10. Further, the FIR got registered in the year 1999 and the first respondent completed the investigation and filed final report in the year 2022, after the lapes of 23 years. It shows that while pending investigation, the depositors were settled to the tune of 65% and they are satisfied with their settlement made by the second respondent herein. In fact, though a sum of Rs.3,34,61,064/- is very much available with the second respondent, no claimant so far claimed that amount from the second respondent.
11. That apart, the Trial Court had taken cognizance for the offence punishable under Sections 406, 418, 420 to 423 of IPC r/w. 120(b) of IPC. It is nothing but rubber stamp order without even assigning any reasons to take cognizance as against the accused persons. On the strength of the final report filed by the first respondent, it has been simply recorded that ‘prima facie case is made out against the accused’. The first respondent filed final report as against 21 persons including the persons who had already died and the same was taken cognizance by the Trial Court. It shows the non application of mind while taking cognizance.
12. The Hon’ble Superme Court of India repeatedly held that summoning of an accused in a criminal case is a serious matter. The criminal law cannot be set into motion as a matter of course. The order of the Magistrate summoning the accused must reflect that he has applied his mind to the facts of the case and law applicable there to.

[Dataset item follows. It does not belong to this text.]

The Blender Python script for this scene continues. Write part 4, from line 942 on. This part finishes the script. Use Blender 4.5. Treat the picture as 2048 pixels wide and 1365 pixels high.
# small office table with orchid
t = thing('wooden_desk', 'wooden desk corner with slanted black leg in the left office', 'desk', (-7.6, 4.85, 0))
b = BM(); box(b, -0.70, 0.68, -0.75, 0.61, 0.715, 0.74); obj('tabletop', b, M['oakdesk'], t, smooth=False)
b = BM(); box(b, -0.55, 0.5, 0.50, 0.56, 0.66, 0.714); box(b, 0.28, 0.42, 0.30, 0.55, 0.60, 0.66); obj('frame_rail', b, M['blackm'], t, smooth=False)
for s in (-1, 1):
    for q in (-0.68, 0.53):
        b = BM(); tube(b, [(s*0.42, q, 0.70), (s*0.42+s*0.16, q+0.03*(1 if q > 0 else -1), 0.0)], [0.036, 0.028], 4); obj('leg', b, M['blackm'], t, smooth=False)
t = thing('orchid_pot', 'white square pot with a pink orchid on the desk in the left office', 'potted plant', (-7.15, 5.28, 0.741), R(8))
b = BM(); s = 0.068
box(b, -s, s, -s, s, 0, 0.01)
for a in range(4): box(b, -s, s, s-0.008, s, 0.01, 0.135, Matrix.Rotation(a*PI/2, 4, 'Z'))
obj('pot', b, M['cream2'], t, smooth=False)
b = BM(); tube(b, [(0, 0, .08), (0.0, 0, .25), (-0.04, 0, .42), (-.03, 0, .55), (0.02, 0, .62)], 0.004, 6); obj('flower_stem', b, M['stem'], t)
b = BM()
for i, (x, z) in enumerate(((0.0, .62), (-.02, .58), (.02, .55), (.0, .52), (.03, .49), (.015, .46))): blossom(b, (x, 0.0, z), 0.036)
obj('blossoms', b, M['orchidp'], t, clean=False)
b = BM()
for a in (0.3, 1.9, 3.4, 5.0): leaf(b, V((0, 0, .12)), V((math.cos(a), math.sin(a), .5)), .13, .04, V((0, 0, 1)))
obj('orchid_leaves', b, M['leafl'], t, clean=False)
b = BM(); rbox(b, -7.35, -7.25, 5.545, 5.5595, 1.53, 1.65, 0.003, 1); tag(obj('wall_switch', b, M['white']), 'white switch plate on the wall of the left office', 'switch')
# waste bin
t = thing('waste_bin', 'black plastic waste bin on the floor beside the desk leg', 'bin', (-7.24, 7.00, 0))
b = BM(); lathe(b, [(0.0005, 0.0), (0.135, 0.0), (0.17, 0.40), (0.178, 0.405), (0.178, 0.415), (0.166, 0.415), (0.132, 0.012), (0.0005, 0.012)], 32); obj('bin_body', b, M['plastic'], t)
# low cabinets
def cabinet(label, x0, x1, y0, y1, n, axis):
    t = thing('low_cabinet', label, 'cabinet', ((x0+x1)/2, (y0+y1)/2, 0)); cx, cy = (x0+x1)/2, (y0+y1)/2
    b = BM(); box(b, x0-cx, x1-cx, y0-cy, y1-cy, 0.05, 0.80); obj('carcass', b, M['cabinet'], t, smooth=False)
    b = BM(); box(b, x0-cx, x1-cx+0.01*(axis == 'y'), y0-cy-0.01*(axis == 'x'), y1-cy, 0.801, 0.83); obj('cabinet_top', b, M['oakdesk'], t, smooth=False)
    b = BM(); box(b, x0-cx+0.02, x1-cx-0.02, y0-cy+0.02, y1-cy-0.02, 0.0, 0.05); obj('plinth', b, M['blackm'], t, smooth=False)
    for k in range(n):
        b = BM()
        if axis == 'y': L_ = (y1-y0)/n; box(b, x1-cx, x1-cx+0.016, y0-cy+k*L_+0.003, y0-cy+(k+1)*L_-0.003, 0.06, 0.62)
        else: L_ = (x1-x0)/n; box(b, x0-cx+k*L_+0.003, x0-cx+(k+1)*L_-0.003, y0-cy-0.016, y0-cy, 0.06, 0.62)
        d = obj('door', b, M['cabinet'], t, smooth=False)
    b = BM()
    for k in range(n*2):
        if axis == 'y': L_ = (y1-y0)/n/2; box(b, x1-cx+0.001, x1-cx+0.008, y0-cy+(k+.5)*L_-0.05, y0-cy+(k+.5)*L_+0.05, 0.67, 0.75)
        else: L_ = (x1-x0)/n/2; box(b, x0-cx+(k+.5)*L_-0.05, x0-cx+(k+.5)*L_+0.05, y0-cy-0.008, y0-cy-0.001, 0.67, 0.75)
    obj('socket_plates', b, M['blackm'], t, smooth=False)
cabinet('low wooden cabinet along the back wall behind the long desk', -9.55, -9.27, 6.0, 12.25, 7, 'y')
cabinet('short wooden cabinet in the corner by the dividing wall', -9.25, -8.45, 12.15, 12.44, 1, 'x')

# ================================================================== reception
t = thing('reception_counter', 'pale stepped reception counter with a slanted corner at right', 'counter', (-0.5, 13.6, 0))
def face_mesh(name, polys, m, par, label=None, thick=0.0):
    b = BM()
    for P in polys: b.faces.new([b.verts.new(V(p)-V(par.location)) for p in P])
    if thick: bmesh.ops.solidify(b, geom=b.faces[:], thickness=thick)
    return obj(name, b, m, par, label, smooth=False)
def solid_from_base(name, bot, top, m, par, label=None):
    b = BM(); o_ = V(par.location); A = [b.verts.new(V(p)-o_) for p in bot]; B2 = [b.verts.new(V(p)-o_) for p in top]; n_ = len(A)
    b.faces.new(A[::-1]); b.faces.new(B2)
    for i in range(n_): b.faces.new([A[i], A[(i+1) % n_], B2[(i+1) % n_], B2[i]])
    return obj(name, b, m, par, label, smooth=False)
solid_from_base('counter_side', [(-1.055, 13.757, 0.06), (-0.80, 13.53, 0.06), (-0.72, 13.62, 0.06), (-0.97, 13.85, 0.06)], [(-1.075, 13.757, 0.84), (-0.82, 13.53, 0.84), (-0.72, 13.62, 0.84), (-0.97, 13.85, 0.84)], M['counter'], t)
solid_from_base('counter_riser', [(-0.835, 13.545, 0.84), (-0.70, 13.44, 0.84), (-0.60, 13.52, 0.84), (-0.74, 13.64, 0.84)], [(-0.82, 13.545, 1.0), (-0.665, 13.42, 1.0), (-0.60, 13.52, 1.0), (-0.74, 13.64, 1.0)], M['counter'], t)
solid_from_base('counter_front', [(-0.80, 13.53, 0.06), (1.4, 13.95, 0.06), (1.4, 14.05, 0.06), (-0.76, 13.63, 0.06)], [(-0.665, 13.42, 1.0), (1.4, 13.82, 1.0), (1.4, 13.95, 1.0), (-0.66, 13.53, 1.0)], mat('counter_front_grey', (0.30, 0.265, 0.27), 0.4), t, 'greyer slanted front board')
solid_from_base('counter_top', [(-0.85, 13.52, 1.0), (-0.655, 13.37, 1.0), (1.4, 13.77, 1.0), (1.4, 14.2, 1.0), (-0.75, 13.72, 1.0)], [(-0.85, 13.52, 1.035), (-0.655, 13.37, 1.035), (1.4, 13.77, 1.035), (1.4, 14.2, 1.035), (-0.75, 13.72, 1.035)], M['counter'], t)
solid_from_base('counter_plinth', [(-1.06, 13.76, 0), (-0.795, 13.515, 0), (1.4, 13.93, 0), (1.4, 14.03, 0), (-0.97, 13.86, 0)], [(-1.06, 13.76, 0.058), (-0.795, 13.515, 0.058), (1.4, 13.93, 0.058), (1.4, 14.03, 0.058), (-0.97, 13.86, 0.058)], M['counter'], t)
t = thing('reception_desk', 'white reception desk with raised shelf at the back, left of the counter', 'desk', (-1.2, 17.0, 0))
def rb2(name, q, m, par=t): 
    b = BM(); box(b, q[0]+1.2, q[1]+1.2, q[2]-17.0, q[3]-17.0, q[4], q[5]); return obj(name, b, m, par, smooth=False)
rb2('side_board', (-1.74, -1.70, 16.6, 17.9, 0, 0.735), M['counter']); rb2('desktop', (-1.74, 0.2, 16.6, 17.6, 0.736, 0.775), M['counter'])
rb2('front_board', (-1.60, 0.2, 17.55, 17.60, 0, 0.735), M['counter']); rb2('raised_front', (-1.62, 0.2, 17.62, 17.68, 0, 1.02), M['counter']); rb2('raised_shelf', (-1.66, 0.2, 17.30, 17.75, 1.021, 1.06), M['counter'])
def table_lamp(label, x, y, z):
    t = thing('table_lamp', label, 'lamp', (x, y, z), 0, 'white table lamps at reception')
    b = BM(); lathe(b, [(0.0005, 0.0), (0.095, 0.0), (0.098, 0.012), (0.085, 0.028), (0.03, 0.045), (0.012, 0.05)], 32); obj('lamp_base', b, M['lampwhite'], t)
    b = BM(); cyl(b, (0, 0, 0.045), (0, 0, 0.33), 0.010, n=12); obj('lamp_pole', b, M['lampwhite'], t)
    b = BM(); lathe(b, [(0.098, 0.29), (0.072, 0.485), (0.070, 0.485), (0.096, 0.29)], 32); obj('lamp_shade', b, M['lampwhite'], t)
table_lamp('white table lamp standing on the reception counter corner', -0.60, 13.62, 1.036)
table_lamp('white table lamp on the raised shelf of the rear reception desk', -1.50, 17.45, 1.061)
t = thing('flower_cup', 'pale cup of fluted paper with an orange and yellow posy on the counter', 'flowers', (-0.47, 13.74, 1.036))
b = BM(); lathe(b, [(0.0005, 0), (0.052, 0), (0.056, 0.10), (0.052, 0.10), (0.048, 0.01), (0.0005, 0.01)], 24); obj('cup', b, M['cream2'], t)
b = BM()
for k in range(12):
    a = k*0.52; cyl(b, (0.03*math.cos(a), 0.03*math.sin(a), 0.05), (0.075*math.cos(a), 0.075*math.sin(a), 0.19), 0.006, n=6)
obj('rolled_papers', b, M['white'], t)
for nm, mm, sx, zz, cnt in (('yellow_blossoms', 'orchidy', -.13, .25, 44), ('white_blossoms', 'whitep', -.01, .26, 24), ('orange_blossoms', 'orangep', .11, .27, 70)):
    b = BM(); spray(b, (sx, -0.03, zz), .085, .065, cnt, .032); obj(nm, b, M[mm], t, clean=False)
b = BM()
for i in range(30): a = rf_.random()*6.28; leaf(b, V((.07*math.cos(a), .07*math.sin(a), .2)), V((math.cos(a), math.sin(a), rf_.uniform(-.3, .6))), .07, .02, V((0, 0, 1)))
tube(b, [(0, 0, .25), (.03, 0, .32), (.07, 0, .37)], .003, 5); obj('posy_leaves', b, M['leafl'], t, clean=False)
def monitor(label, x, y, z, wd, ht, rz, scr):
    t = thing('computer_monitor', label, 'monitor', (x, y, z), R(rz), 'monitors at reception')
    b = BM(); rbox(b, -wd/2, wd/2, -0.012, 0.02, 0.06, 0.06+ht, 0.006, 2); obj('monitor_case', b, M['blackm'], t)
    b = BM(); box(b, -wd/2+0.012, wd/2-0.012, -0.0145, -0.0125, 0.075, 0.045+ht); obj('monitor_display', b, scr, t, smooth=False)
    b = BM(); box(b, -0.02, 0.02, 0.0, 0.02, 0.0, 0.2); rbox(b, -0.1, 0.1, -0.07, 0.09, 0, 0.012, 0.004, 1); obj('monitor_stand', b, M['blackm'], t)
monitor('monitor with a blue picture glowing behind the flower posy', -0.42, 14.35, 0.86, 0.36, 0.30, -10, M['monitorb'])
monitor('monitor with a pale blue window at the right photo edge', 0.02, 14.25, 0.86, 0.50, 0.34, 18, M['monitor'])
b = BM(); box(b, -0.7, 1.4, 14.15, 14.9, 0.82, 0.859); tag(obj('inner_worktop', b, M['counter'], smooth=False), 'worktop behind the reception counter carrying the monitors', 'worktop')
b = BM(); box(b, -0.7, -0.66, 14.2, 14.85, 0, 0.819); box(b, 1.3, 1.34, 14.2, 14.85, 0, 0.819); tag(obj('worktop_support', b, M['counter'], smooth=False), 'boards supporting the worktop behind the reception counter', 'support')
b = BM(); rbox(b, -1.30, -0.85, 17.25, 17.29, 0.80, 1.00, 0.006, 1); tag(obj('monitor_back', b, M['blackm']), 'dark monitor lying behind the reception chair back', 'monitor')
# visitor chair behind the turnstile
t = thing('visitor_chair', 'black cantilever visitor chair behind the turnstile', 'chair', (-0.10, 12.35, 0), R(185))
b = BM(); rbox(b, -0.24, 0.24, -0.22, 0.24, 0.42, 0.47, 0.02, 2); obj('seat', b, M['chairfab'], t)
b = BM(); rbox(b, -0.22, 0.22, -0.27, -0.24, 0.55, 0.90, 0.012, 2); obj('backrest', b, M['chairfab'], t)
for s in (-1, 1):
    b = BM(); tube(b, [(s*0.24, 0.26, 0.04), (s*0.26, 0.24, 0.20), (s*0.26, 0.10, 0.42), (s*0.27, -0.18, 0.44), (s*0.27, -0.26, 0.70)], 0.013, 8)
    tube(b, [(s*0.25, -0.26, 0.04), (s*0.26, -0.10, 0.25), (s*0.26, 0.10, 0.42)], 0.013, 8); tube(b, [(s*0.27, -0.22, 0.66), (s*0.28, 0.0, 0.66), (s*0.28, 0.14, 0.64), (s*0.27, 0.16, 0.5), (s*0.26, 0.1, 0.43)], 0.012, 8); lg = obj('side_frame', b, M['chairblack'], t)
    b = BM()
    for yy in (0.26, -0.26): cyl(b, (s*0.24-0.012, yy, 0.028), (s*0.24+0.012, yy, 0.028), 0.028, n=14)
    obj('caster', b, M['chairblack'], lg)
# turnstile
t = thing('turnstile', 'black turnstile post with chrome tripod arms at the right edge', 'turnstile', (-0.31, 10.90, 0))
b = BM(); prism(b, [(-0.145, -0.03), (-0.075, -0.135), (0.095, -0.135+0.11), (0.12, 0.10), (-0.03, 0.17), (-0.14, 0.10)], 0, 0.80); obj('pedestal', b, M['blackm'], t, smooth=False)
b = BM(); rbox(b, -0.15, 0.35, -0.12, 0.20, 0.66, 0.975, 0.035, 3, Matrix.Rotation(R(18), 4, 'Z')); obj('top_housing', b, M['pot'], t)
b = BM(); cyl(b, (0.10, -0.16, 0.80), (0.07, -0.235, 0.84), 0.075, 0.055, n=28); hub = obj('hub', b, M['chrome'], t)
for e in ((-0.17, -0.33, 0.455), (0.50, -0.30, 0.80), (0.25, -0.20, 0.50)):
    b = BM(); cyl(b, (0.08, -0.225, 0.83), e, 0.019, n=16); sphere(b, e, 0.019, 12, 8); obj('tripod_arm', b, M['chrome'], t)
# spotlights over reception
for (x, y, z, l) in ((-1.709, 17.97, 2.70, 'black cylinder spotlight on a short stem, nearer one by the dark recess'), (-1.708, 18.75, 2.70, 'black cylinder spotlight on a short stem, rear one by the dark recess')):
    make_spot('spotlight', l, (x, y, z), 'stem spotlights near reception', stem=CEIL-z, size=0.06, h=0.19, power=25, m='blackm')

The Trial Court ought to have examined the nature of the allegations made in the final report. Taking cognizance is a judicial act which requires application of mind and the Trial Court must give some reasons for taking cognizance failing which, the cognizance itself becomes bad in the eye of law.
13. In over all circumstances and also by considering the age of the petitioners herein, in order to meet the ends of justice, this Court is inclined to quash the proceeding as against the petitioners alone. Insofar as the 11th accused is concerned, she died as early as on 01.02.2026 and as such all the charges are abated as against her.
14. In view of the above discussions, the impugned proceedings in C.C.No.200 of 2022 on the file of the learned Chief Metropolitan Magistrate, Egmore, is hereby quashed insofar as the first petitioner in Crl.O.P.No.20685 of 2022 and the petitioner in Crl.O.P.No.20688 of 2022 alone. Insofar as the second petitioner in Crl.O.P.No.20685 of 2022 is concerned, this petition is dismissed as abated. It is made clear that the Trial Court is directed to proceed with the trial as against other accused persons in accordance with law.
15. Accordingly, the Criminal Original Petition in Crl.O.P.No.20685 of 2022 stands partly allowed and the Criminal Original Petition in Crl.O.P.No.20688 of 2022 stands allowed. Consequently, connected miscellaneous petitions are closed.